Brexit-Endspiel ohne Ende: Weniger als drei Wochen vor dem Austritt Großbritanniens aus dem EU-Binnenmarkt haben London und Brüssel ihre Verhandlungen über ein Handelsabkommen nochmals verlängert. Der britische Premier Boris Johnson zeigte sich aber skeptisch, dass es noch zu einer Einigung kommt. Ein Scheitern ist demnach das "wahrscheinlichste" Szenario.
"Trotz der Erschöpfung nach fast einem Jahr Verhandlungen" und zahlreicher Fristüberschreitungen wollten beide Seiten "noch einen Schritt weitergehen", hieß es in einer gemeinsamen Erklärung nach einem Telefonat von Johnson und EU-Kommissionspräsidentin Ursula von der Leyen am Sonntagmittag. Die Verhandlungsführer seien beauftragt worden, "die Gespräche fortzusetzen".
Johnson und von der Leyen hatten zuletzt am Mittwochabend gesprochen, als der Premier nach Brüssel gereist war. Dabei hatten sie sich eine Frist bis Sonntag gesetzt. Einen neuen Termin für das Ende der Verhandlungen legten sie nun nicht fest.

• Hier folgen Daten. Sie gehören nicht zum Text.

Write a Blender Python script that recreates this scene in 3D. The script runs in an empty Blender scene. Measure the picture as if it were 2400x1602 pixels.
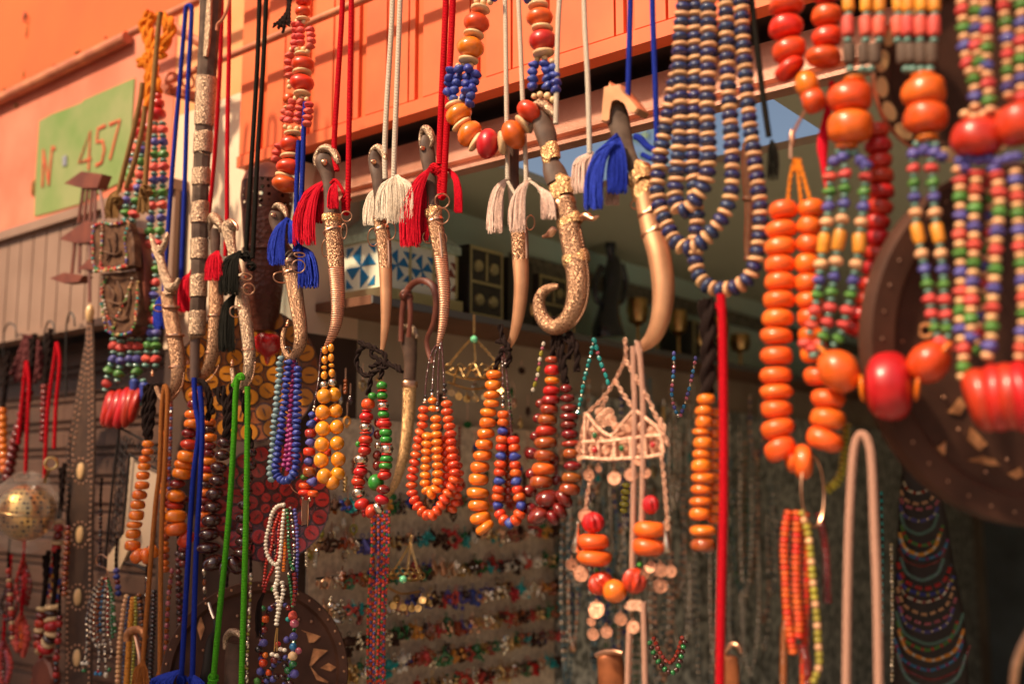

"Unsere Verhandlungsteams haben in den vergangenen Tagen Tag und Nacht gearbeitet", hieß es in der gemeinsamen Erklärung. Die Chefunterhändler David Frost und Michel Barnier sollten nun prüfen, "ob ein Abkommen zu diesem späten Zeitpunkt noch erreicht werden kann".
Bundeskanzlerin Angela Merkel (CDU) sagte am Sonntag, es müsse "alles" versucht werden, "um zu einem Ergebnis zu kommen". Jede Möglichkeit, ein Abkommen zu erzielen, sei "hochwillkommen".
Großbritannien war zum 1. Februar aus der EU ausgetreten, bis zum Jahresende bleibt das Land aber noch im EU-Binnenmarkt und in der Zollunion. Inzwischen ist die Zeit für die rechtzeitige Ratifizierung eines angestrebten Handelsabkommens äußerst knapp.
Der Vorsitzende des Handelsausschusses im Europaparlament, Bernd Lange (SPD), bezeichnete die weitere Verschiebung als "unwürdiges Spiel". Eine "seriöse Ratifizierung" werde "immer unmöglicher". Und Bürger und Unternehmen müssten weiter mit der Unsicherheit über das Ergebnis der Gespräche leben.
Hauptstreitpunkte in den Verhandlungen sind seit Monaten faire Wettbewerbsbedingungen, die Kontrolle eines künftigen Abkommens und die Fangrechte für EU-Fischer in britischen Gewässern. Aus britischen Regierungskreisen hatte es am Samstagabend geheißen, das bisherige Angebot der EU sei "inakzeptabel".
Am Samstag versetzte London als Teil seiner Notfallplanung vier bewaffnete Marine-Schiffe in Bereitschaft. Sie sollen beim Scheitern der Gespräche verhindern, dass EU-Fischer ab dem 1. Januar weiter in britischen Gewässern auf Fangzug gehen.
Ein EU-Diplomat sprach am Sonntag von "sehr begrenzter Bewegung" in den Verhandlungen. Johnson habe aber nicht verlangt, die Gespräche zu beenden. "Die Kommission wird das auch nicht tun."
"Ich fürchte, wir sind bei einigen wichtigen Dingen noch sehr weit auseinander", sagte Johnson. "Aber wo Leben ist, ist auch Hoffnung." Es sei jedoch "am wahrscheinlichsten", dass sich Großbritannien auf einen Handel mit der EU nach Bedingungen der Welthandelsorganisation WTO vorbereiten müsse.
Ohne Handelsabkommen würden im beiderseitigen Handel zum Jahreswechsel Zölle nach WTO-Konditionen erhoben. Wirtschaftsverbände rechnen dann mit massiven Staus an den Grenzen im Lieferverkehr, der Unterbrechung wichtiger Lieferketten der Industrie und warnen vor Milliarden an Mehrkosten und Einnahmeausfällen.
Angesichts dieses drohenden "harten Brexit" prüft die Fracht-Tochter der Lufthansa eine Ausweitung ihrer Kapazitäten. Wie eine Sprecherin der Lufthansa Cargo der "Welt am Sonntag" sagte, erwägt das Unternehmen auf Strecken von und nach Großbritannien den Einsatz größerer oder zusätzlicher Flugzeuge.